Where the film falls down is everywhere else. The joke for the original film was taking a well-worn story and mixing in plenty of puns about gnomes. This time, the story is the central focus, that of chasing clues around London while facing various perils. None of which are exciting enough to excite the audience this is aimed at. Even the jokes now seem stale and by half-way through, all gnomes puns have been dropped and the humour disappears altogether. This would have been fine if we felt any real peril for the cast but this is a film aimed at kids, so threats and peril are wafer thin and there is nothing too upsetting or distressing, while leaves the film feeling flat and uninvolving.
After a while, with Elton John’s back catalogue suped-up for the 21st century (so we get Don’t Go Breaking My Heart with a banging bassline) start to grate, we go through the motions as Sherlock, Watson, Gnomeo and Juliet run around being chased by an assortment of animals, inanimate objects and gargoyles, each time trying to be more spectacular than the last yet failing to bring any real nail-biting entertainment. In fact, it’s all rather bland.
The voice cast, while crammed with familiar names and all trying their best to inject fun and energy, are having to cope with a very lacklustre script.
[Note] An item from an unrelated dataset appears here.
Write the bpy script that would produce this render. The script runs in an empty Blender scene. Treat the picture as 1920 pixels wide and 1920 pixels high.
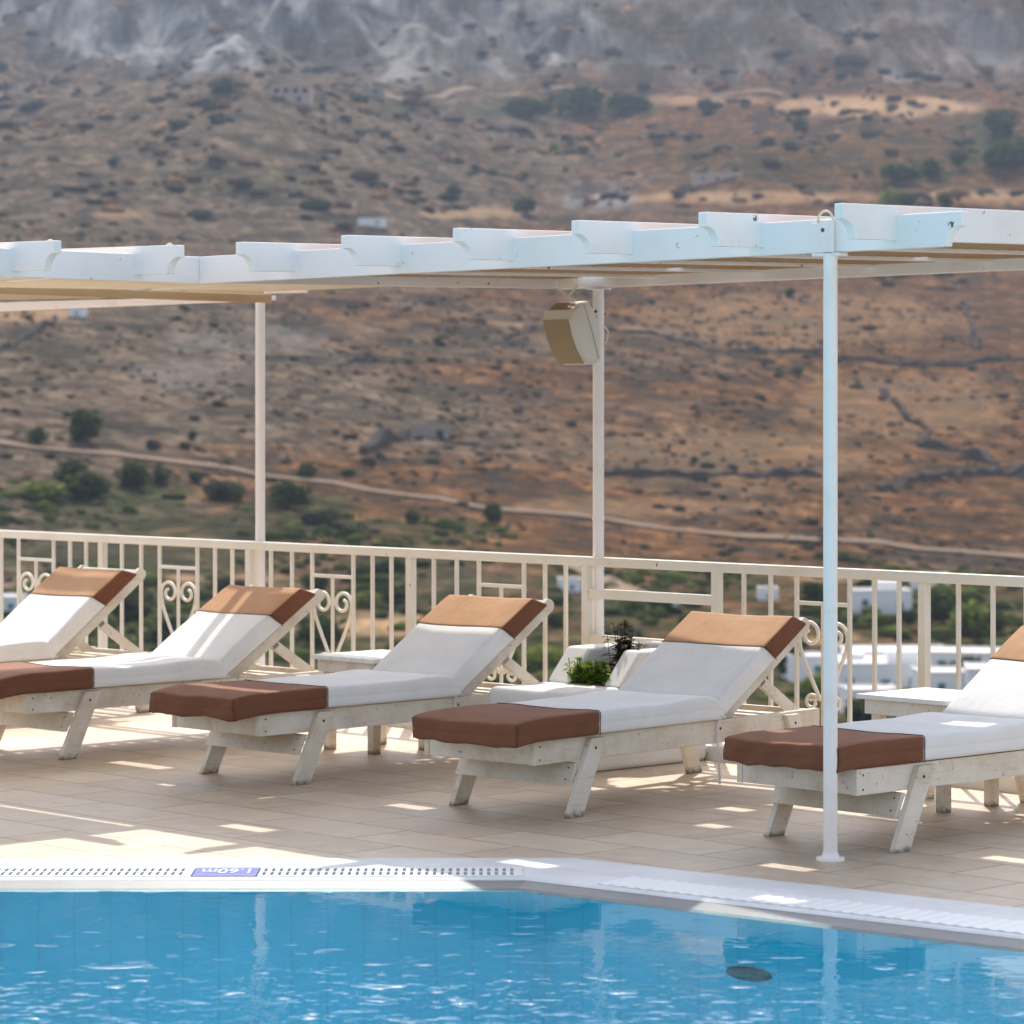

Johnny Depp does his best English accent as the lead character while returners James McAvoy and Emily Blunt have character voices that work for their star-crossed lovers. You just keep thinking you wish they deserve stronger material.
Sherlock Gnomes will probably do well as a time-waster at the weekend for families looking for something other than superheroes but it’s never going to ignite the same delight a child gets from a Disney or a Pixar and the one thing that we all don’t want is another one. I can’t think of any other gnome-pun related literary titles. I hope the writers can’t either.